Finding herself encircled by aggressive, Muslim states and with a view to preserving her statehood, Georgia appealed to Russia for help. The largest nearby Christian power was experience a resurgence and revival of its own under Tsar Peter the Great. With the Tsar’s help, King Vakhtang VI (1703-1724) hoped to throw off Persian domination once and for all. In 1720 Peter the Great had swung his gaze southward and began engaging in diplomatic negotiations with the states of Transcaucasia. The Tsar urged the King of Kartli to join Russia, promising to rid Georgia of the oppression of the "infidels." The intersection of their respective national interests led to a natural military and political relationship between Kartli and Russia. In June 1722, Peter I issued a manifesto calling for a military campaign against Persia. The Georgian and Armenian armies met at Ganja (in modern day Azerbaijan) but the Russian army failed to arrive as scheduled. Due to numerous political difficulties, both domestic and international, Russia had been forced to call off their war on Persia. In retaliation against the Georgians and Armenians, the Shah dethroned Vakhtang Vl and gave Kartli to Constantine, the ruler of Kakheti. Constantine laid siege to Tbilisi with an army of Daghestani mercenaries in 1723, capturing and sacking the capital. Vakhtang VI was forced to retreat to Shida Kartli while Kakhetian forces occupied Tbilisi. Later that same year, in an event showcasing the chaos and peril of those times, Tbilisi was seized by a Turkish army.

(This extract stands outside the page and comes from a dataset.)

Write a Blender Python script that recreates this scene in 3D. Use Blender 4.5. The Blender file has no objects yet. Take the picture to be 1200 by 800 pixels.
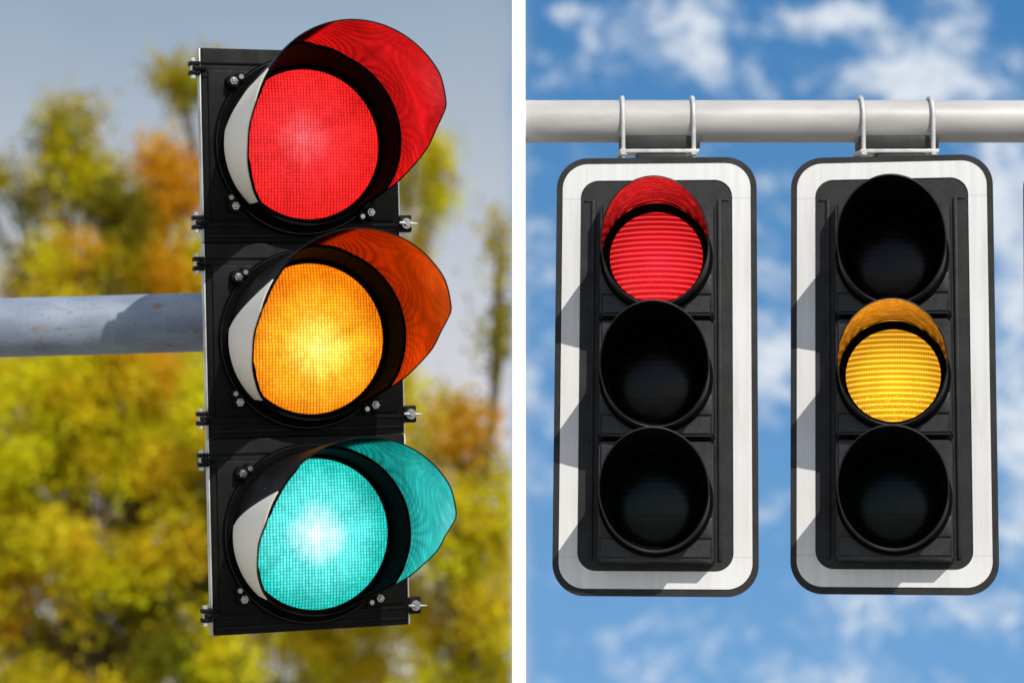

In the 1724 Treaty of Contstantinople, the Russian and Ottoman Empires formally divided Persian and South Caucasian territories into their own spheres of influence. The Ottomans recognized the western and southern coasts of the Caspian Sea as the eminent domain of Russia while the Russians, in turn, granted eastern Georgia, Armenia, Azerbaijan, and much of northern Persia to the Turks. For the time being the plan for liberating Georgia had failed. With Peter the Great’s blessing and consent, the deposed and disgraced Vakhtang VI left for Russia with his family, his closest compatriots, and a large retinue on June 15, 1724.